Task directions: Type again, exactly, the lines below from the start through the line that includes "sc.camera = cam".

####################

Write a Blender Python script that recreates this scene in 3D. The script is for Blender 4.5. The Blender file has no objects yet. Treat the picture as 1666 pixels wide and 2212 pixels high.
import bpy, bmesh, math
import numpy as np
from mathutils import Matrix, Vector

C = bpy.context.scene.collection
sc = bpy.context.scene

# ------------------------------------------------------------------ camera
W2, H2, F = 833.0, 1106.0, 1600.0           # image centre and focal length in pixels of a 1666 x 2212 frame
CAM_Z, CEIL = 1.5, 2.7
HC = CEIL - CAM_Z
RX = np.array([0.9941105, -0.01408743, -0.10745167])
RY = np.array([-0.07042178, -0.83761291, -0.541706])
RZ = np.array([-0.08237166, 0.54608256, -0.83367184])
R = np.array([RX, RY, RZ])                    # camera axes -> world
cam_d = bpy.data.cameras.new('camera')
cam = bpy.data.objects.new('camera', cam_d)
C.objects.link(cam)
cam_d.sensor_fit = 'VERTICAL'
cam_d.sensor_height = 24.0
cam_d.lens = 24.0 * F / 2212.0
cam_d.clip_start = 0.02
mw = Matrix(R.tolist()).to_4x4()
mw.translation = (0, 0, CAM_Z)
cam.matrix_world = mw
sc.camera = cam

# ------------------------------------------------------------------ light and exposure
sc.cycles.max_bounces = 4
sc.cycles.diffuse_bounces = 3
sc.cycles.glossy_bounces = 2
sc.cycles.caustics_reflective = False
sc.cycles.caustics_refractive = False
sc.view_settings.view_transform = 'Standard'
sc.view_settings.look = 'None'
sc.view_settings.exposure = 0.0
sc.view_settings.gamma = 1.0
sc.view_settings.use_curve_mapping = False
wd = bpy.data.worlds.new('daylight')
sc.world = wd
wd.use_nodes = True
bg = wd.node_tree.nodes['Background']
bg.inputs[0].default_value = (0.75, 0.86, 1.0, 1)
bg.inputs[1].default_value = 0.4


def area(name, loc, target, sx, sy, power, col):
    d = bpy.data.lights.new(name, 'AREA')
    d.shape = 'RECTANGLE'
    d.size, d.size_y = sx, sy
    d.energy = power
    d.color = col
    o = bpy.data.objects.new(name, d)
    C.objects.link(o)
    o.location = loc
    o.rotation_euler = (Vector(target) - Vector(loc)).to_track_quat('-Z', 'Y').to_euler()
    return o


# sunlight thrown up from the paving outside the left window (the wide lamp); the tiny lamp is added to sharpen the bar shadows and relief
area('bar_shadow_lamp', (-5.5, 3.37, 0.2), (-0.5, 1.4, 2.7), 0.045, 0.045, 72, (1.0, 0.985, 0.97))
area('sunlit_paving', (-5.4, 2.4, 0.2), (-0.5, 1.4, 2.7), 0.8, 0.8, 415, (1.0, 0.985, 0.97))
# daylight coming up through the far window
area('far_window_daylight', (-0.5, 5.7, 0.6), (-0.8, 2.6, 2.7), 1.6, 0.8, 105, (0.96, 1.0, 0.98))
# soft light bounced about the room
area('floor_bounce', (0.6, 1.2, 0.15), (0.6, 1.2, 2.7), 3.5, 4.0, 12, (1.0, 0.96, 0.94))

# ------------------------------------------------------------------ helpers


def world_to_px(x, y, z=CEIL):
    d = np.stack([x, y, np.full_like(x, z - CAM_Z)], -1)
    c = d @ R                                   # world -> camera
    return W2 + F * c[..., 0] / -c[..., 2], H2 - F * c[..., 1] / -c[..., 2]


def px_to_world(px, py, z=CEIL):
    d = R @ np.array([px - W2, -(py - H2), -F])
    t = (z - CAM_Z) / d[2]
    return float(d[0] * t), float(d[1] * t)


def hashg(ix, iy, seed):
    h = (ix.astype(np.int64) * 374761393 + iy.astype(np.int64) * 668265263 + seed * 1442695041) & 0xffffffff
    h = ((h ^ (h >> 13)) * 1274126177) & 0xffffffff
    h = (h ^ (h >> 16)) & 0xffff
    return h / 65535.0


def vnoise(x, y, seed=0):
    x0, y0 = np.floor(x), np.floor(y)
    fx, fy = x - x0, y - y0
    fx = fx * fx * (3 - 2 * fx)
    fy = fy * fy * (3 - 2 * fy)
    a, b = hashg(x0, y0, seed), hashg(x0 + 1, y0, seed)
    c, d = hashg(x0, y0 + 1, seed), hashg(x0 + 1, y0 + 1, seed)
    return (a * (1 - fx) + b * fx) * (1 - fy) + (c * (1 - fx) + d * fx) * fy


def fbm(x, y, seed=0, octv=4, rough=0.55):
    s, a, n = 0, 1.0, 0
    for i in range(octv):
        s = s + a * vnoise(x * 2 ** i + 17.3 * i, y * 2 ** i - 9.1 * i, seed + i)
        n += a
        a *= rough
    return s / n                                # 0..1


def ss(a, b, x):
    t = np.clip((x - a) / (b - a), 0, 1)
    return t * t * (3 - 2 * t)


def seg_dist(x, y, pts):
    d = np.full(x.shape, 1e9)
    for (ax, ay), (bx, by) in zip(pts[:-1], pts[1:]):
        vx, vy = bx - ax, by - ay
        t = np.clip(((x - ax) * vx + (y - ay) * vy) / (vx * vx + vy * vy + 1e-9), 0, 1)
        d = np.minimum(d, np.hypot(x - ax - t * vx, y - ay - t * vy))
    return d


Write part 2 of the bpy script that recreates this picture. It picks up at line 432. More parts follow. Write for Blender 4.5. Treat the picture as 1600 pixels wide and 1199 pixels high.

####################

Output of the task:
Write a Blender Python script that recreates this scene in 3D. The script is for Blender 4.5. The Blender file has no objects yet. Treat the picture as 1666 pixels wide and 2212 pixels high.
import bpy, bmesh, math
import numpy as np
from mathutils import Matrix, Vector

C = bpy.context.scene.collection
sc = bpy.context.scene

# ------------------------------------------------------------------ camera
W2, H2, F = 833.0, 1106.0, 1600.0           # image centre and focal length in pixels of a 1666 x 2212 frame
CAM_Z, CEIL = 1.5, 2.7
HC = CEIL - CAM_Z
RX = np.array([0.9941105, -0.01408743, -0.10745167])
RY = np.array([-0.07042178, -0.83761291, -0.541706])
RZ = np.array([-0.08237166, 0.54608256, -0.83367184])
R = np.array([RX, RY, RZ])                    # camera axes -> world
cam_d = bpy.data.cameras.new('camera')
cam = bpy.data.objects.new('camera', cam_d)
C.objects.link(cam)
cam_d.sensor_fit = 'VERTICAL'
cam_d.sensor_height = 24.0
cam_d.lens = 24.0 * F / 2212.0
cam_d.clip_start = 0.02
mw = Matrix(R.tolist()).to_4x4()
mw.translation = (0, 0, CAM_Z)
cam.matrix_world = mw
sc.camera = cam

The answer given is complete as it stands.